When Snape raises the question of possible damage to his own soul from killing Dumbledore, he replies; "You alone know whether it will harm your soul to help an old man avoid pain and humiliation.... I ask this one great favor of you, Severus, because death is coming for me" with great inevitability (Deathly Hallows, p. 683, emphasis added). These, of course, are standard arguments for euthanasia.

Snape's murder of Dumbledore occurred near the conclusion of the previous book, Harry Potter and the Half-Blood Prince (Ch. 28), when Snape as double-agent joined a raiding party from Voldemort in an attack on the Hogwarts School of Witchcraft and Wizardry. Only in the recently published final book in the series is it revealed that Snape was acting on Dumbledore's orders. Snape acted in part to maintain his cover as a double-agent but only because Dumbledore had requested the "favor," because he preferred "a quick, painless exit" to the torture he would have to endure if Voldemort's servants such as Greyback the werewolf were to overcome him (Deathly Hallows, p. 683).

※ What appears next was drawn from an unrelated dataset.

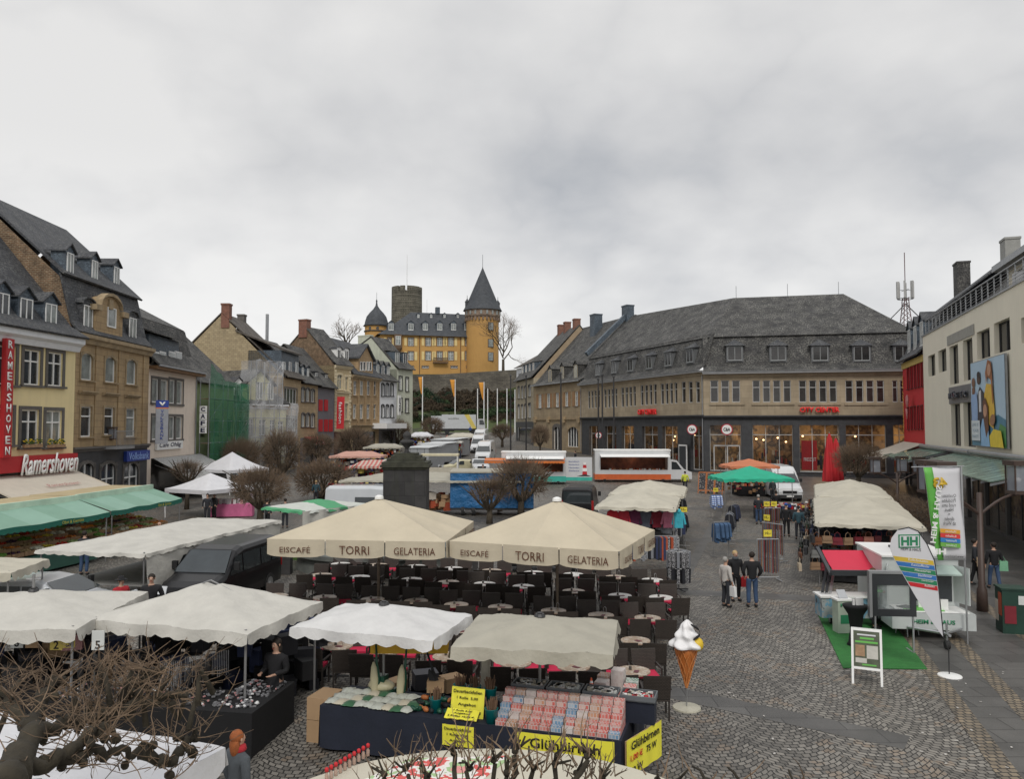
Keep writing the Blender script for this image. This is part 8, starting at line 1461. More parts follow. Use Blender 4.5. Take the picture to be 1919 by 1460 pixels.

Commentators have noted that some situations in the Potter series may refer to situations in the real world ranging from terrorist attacks to the American prison in Guantanamo. Some Christian critics have claimed that the morality in Rowling's fantasy world is relative and pragmatic instead of objective and consistent. Rowling's justification of a murder-suicide pact between the aged champion of the "good" wizards, Albus Dumbledore, and his ultimately faithful double-agent, Severus Snape, in what is supposed to be a children's book, seems to justify their criticism.

Indeed, in 2003, Joseph Cardinal Ratzinger wrote to a German critic of the Potter books, Gabriele Kuby, to applaud her exposure of Harry Potter's "subtle seductions, which act unnoticed and by this deeply distort Christianity in the soul, before it can grow properly."